Java has had shit backwards compatibility for as long as I have had to deal with it. Maybe it's better now, but I have not forgotten the days of "you have to use exactly Java 1.4.15 or this app won't work"... with four different apps that each need their own different version of the JRE or they break. The only thing that finally made Java apps tolerable to support was the rise of app virtualization solutions. Before that, it was a nightmare and Java was justly known as "the devil's software" to everyone who had to support it.

  • That was probably 1.4.2_15, because 1.4.15 did not exist. What you describe wasn’t a Java source or binary compatibility problem, it was a shipping problem and it did exist in C++ world too (and still exists - sharing runtime dependencies is hard). I remember those days too. Java 5 was released 20 years ago, so you describe some really ancient stuff.

    Today we don’t have those limits on HDD space and can simply ship an embedded copy of JRE with the desktop app. In server environments I doubt anyone is reusing JRE between apps at all.

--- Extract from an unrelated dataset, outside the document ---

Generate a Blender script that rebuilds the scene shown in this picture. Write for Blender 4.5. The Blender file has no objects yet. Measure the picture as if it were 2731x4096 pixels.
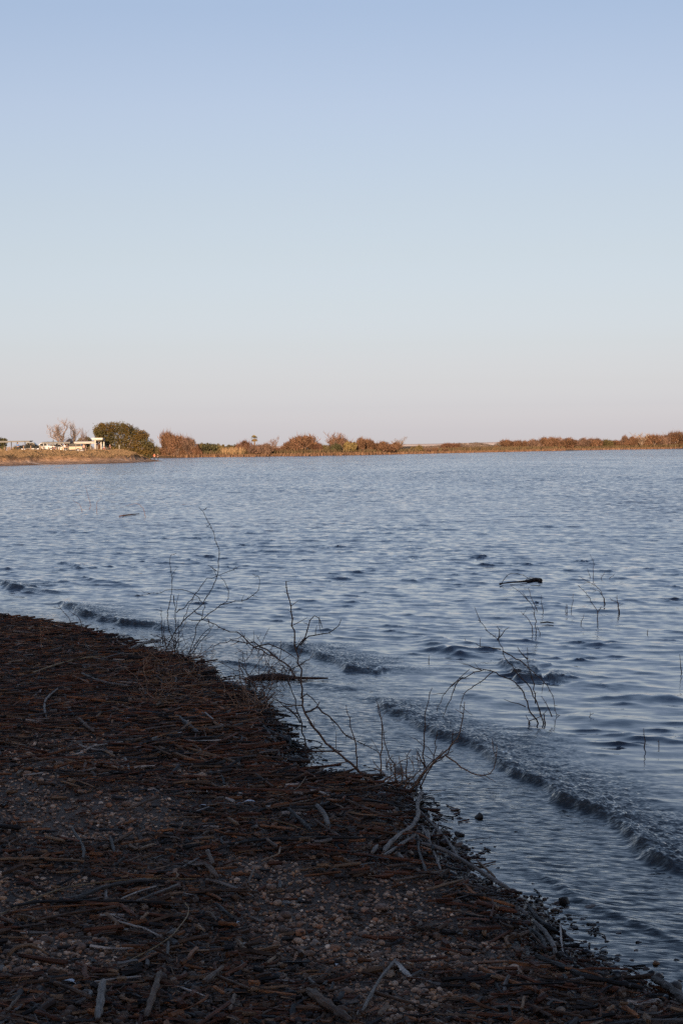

    • While "Well, just bundle in a copy of the whole-ass JRE" makes packaging Java software easier, it's still true that Java's backwards-compatibility is often really bad.

      > ...sharing runtime dependencies [in C or C++] is hard...

      Is it? The "foo.so foo.1.so foo.1.2.3.so" mechanism works really well, for libraries whose devs that are capable of failing to ship backwards-incompatible changes in patch versions, and ABI-breaking changes in minor versions.